Last night, hours before the polls opened, our two major candidates gave their final televised speeches to the American public. During the half-time show of Monday Night Football! Yes!
I think it’s funny that people become so incensed when they realize that their iPhone was actually designed to become obsolete and start breaking after a year or two. Because this is how we live. Our digital cities, our physical and societal infrastructures, our awkward national zeal — these are parts of a great, 21st-Century American engine that’s designed for productivity, efficiency and sheer power. But in the smallest, most vital way, it’s been built to crack and fail. We like to talk, and we like to argue, but we’ve lost any sense of urgency to address the flaws within our own culture. And for the presidential candidates, I guess it’s just better to talk about the federal budget and Iran.

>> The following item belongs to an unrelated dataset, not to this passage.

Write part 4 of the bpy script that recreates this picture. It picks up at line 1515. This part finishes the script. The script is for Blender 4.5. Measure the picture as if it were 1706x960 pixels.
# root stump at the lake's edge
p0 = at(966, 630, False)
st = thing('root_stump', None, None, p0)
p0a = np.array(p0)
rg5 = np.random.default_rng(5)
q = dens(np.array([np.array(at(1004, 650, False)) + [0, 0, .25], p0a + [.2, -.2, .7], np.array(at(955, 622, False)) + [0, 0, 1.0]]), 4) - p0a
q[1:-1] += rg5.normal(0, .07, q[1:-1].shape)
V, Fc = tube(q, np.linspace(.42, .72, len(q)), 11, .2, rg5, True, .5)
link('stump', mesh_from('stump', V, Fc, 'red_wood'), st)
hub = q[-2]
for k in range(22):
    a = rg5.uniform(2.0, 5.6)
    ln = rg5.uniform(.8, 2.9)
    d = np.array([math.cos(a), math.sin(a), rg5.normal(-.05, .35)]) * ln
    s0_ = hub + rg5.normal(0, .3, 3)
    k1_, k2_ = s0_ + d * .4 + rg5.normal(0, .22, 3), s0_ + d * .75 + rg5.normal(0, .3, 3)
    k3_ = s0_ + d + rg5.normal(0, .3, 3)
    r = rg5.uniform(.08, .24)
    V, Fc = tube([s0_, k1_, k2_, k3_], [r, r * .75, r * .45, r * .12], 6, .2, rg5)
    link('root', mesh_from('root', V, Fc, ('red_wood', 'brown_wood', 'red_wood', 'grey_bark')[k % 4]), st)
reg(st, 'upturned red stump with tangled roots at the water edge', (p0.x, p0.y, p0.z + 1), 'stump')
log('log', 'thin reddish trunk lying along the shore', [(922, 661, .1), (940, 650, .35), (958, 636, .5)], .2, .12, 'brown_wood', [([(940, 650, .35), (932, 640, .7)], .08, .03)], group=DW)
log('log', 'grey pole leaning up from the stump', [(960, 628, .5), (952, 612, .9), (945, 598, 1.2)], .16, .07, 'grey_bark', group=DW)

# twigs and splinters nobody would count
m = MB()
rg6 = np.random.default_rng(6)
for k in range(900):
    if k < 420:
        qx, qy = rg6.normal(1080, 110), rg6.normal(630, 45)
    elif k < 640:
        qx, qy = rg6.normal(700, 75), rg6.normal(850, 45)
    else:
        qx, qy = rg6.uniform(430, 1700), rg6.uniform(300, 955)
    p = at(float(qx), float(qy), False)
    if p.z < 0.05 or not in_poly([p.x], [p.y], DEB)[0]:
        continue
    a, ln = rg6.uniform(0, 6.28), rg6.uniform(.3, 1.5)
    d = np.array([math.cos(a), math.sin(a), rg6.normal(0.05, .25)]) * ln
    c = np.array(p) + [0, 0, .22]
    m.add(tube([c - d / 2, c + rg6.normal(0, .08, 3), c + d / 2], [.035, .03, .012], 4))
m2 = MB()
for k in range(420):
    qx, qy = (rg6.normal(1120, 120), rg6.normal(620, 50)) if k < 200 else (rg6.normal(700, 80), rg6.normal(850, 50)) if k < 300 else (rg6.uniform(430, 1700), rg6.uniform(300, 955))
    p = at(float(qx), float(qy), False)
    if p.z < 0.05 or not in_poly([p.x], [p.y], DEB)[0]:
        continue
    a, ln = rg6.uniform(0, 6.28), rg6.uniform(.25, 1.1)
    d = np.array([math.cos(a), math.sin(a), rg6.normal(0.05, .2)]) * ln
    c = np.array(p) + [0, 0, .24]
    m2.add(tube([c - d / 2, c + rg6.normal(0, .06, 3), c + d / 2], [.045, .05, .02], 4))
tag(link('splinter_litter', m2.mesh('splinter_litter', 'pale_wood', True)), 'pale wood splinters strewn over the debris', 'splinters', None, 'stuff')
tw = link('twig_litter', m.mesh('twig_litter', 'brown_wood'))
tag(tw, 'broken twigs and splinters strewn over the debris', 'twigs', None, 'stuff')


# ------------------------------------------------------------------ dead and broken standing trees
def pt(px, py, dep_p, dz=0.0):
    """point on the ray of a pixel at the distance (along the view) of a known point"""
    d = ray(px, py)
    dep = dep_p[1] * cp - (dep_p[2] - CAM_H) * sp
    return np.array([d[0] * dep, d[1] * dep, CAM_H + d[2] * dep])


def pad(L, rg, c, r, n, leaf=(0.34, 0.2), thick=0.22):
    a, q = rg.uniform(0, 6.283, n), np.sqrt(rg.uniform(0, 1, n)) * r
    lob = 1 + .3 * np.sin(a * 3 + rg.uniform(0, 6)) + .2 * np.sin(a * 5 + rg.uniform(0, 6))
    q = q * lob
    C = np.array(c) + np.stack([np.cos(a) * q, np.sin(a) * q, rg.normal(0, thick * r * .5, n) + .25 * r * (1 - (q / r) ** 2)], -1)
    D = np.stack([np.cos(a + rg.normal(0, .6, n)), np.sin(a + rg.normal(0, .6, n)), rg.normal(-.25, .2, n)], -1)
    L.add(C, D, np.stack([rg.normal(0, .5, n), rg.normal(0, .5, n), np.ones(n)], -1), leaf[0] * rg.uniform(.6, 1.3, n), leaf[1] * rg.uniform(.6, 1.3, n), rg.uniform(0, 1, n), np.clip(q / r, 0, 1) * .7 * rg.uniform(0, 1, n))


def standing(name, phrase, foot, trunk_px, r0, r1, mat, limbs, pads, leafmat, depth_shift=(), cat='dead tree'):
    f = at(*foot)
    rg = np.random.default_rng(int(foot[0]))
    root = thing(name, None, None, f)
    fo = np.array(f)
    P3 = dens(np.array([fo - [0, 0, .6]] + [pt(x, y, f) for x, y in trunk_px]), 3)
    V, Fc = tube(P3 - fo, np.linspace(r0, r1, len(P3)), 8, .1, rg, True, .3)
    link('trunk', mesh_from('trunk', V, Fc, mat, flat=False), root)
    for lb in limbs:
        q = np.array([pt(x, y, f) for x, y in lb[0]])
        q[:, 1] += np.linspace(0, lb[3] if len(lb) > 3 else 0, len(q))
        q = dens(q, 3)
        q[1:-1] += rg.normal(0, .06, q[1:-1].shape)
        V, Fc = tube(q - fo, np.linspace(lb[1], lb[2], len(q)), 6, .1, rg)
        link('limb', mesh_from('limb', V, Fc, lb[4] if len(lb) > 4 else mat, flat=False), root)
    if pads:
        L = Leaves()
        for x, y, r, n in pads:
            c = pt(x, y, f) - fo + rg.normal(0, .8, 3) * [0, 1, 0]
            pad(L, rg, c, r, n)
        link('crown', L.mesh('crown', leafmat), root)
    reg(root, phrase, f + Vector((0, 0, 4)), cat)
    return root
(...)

One day, all these forgotten debates — the guns, the rushing sea waters, the starving man on the Lower East Side — will come back to us, and, like the people in the projects who sat through the storm, we won’t have anywhere to go. We’ll be trapped in our own homes. Taking shits in bags and throwing them in the incinerator, as one woman told me had been happening in her high-rise building just last week. What happens when the incinerator fails?
But until then, enjoy today’s American election! It’s the most important thing in the world!